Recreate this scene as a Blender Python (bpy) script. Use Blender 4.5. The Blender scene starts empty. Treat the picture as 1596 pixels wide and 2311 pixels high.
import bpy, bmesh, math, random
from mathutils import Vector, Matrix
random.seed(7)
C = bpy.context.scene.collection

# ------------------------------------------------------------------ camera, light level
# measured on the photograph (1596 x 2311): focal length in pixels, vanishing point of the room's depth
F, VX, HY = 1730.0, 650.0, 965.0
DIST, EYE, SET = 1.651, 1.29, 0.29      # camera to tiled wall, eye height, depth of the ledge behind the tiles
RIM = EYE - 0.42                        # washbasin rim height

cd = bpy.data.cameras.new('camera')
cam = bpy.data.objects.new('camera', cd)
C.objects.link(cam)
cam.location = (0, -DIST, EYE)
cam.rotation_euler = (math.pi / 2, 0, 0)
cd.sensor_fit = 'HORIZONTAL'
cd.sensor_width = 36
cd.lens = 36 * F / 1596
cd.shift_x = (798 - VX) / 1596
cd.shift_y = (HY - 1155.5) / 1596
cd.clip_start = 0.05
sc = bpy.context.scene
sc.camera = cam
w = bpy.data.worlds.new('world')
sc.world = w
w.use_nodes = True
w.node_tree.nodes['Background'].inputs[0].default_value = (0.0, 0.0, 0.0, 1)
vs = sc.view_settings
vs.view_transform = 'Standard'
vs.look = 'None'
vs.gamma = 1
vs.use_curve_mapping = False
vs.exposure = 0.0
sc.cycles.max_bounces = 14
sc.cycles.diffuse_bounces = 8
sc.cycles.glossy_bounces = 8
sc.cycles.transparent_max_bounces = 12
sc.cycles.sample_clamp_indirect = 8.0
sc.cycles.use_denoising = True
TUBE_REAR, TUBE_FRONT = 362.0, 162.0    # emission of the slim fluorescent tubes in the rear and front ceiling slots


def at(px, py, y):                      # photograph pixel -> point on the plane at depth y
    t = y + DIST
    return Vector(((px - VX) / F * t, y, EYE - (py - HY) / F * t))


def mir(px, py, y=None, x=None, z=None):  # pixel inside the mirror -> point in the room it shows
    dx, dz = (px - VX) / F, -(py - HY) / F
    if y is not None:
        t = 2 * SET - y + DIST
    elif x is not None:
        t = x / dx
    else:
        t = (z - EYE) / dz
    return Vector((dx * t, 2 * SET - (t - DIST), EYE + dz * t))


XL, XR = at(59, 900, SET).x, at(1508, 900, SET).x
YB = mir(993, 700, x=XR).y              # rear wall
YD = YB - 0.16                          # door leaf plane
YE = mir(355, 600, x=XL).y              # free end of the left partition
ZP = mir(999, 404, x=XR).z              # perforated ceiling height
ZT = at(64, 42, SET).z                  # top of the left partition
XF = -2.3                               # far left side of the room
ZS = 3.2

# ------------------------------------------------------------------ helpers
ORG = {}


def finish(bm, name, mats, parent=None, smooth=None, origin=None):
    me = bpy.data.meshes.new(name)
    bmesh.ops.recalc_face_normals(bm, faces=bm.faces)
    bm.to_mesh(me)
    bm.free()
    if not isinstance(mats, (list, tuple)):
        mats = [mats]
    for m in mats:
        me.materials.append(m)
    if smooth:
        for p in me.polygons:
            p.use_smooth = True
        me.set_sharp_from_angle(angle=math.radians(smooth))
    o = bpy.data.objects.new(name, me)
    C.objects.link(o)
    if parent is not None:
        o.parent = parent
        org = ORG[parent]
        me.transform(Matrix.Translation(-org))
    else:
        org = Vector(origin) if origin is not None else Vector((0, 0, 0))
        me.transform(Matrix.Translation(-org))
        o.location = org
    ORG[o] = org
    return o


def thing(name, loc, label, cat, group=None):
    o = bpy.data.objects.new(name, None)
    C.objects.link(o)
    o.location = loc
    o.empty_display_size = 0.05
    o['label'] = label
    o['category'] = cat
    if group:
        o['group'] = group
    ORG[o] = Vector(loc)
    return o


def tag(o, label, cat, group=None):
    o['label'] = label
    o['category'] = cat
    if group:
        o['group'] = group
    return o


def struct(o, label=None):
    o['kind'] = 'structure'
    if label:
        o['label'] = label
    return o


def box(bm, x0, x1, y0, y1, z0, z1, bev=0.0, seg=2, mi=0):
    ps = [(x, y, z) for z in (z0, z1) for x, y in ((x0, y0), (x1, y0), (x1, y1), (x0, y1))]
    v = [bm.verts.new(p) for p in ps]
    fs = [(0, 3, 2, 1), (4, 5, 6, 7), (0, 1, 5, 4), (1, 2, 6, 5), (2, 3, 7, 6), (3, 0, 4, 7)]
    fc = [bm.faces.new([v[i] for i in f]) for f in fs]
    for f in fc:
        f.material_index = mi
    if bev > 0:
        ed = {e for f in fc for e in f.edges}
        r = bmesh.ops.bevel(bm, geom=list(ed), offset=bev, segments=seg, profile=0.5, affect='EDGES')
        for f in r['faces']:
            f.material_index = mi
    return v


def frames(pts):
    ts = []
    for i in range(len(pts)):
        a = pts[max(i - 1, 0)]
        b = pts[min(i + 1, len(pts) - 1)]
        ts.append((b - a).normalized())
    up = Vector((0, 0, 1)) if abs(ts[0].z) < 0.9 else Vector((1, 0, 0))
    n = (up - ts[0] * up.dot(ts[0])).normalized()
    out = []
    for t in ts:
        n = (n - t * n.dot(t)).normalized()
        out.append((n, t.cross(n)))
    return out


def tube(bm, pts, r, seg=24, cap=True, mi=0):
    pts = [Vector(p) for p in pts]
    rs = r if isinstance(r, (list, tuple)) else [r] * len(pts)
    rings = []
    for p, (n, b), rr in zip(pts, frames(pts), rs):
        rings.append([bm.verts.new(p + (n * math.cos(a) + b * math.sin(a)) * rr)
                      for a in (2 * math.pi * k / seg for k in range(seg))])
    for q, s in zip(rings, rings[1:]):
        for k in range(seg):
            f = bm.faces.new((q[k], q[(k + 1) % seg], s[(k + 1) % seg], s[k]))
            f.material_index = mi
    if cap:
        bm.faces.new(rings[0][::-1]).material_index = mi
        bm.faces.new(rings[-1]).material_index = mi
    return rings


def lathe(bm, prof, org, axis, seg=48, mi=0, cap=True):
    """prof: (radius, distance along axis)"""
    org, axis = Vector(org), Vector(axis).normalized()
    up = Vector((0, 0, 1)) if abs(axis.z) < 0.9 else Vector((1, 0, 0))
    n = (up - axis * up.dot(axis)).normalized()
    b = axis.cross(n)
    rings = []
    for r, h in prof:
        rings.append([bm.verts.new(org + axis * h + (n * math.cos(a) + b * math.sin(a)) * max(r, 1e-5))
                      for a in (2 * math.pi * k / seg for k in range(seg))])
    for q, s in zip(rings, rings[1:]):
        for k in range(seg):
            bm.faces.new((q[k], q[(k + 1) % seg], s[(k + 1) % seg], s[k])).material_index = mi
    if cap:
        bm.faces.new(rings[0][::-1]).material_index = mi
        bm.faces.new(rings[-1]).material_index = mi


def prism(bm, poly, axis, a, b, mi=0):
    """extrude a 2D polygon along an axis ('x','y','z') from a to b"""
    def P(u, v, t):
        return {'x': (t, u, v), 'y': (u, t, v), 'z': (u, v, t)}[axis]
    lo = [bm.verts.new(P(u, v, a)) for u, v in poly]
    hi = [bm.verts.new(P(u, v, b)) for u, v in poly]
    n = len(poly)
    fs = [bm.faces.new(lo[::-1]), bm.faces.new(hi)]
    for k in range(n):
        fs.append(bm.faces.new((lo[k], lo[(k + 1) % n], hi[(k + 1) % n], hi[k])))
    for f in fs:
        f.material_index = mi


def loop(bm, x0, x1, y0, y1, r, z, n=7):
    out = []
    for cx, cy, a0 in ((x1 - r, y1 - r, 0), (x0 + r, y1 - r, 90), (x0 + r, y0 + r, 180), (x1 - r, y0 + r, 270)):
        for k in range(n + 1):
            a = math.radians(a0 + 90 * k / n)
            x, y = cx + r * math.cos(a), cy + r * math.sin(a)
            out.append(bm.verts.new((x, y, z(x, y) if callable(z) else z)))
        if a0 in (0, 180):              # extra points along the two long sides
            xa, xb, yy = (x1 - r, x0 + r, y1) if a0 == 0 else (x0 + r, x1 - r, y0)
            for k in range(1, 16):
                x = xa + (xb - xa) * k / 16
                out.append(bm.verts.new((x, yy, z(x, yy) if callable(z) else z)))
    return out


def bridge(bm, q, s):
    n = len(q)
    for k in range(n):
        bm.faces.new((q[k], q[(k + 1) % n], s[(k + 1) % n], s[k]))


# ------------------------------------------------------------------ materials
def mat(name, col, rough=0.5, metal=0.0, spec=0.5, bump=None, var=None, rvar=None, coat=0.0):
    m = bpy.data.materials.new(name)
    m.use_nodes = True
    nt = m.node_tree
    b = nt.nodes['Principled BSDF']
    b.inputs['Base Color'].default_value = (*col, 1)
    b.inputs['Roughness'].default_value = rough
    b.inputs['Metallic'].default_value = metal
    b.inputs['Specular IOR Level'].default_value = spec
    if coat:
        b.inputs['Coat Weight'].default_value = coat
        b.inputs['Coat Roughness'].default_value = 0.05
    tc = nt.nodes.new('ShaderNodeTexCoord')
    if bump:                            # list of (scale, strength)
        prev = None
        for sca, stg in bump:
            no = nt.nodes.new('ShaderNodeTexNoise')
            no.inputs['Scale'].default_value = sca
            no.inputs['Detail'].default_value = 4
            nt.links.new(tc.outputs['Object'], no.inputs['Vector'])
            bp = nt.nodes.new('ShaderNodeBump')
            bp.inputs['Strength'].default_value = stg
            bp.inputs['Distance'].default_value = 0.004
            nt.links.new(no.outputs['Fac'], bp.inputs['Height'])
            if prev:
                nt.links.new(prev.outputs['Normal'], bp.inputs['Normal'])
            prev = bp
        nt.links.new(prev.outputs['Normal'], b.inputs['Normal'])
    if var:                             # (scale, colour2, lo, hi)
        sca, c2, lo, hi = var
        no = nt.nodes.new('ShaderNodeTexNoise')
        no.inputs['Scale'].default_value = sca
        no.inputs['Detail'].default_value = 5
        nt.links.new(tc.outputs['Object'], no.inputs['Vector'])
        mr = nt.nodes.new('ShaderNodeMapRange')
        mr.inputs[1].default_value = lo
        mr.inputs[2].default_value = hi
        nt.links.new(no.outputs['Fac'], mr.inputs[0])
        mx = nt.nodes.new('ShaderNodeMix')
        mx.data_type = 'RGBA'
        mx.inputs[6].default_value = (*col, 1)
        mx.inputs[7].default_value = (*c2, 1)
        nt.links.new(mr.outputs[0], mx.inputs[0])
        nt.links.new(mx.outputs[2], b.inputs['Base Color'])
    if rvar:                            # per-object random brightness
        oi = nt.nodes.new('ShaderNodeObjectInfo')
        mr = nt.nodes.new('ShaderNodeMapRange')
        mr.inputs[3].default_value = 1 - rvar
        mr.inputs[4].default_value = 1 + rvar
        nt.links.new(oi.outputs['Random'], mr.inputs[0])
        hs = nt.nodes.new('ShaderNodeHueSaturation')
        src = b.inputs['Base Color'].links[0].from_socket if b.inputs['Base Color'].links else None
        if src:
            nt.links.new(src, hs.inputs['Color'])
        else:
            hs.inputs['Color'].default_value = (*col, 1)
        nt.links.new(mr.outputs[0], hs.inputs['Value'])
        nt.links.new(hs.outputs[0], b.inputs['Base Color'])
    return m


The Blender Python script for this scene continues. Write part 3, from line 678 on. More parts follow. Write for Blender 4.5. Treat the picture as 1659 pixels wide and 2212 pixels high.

**Your instructions**. Please print the lines from the start of the records up to and including the line with "return Vector(((px - VX)", copying each one exactly and leaving out the rest.

**Task output**.
Recreate this scene as a Blender Python (bpy) script. Use Blender 4.5. The Blender scene starts empty. Treat the picture as 1596 pixels wide and 2311 pixels high.
import bpy, bmesh, math, random
from mathutils import Vector, Matrix
random.seed(7)
C = bpy.context.scene.collection

# ------------------------------------------------------------------ camera, light level
# measured on the photograph (1596 x 2311): focal length in pixels, vanishing point of the room's depth
F, VX, HY = 1730.0, 650.0, 965.0
DIST, EYE, SET = 1.651, 1.29, 0.29      # camera to tiled wall, eye height, depth of the ledge behind the tiles
RIM = EYE - 0.42                        # washbasin rim height

cd = bpy.data.cameras.new('camera')
cam = bpy.data.objects.new('camera', cd)
C.objects.link(cam)
cam.location = (0, -DIST, EYE)
cam.rotation_euler = (math.pi / 2, 0, 0)
cd.sensor_fit = 'HORIZONTAL'
cd.sensor_width = 36
cd.lens = 36 * F / 1596
cd.shift_x = (798 - VX) / 1596
cd.shift_y = (HY - 1155.5) / 1596
cd.clip_start = 0.05
sc = bpy.context.scene
sc.camera = cam
w = bpy.data.worlds.new('world')
sc.world = w
w.use_nodes = True
w.node_tree.nodes['Background'].inputs[0].default_value = (0.0, 0.0, 0.0, 1)
vs = sc.view_settings
vs.view_transform = 'Standard'
vs.look = 'None'
vs.gamma = 1
vs.use_curve_mapping = False
vs.exposure = 0.0
sc.cycles.max_bounces = 14
sc.cycles.diffuse_bounces = 8
sc.cycles.glossy_bounces = 8
sc.cycles.transparent_max_bounces = 12
sc.cycles.sample_clamp_indirect = 8.0
sc.cycles.use_denoising = True
TUBE_REAR, TUBE_FRONT = 362.0, 162.0    # emission of the slim fluorescent tubes in the rear and front ceiling slots


def at(px, py, y):                      # photograph pixel -> point on the plane at depth y
    t = y + DIST
    return Vector(((px - VX) / F * t, y, EYE - (py - HY) / F * t))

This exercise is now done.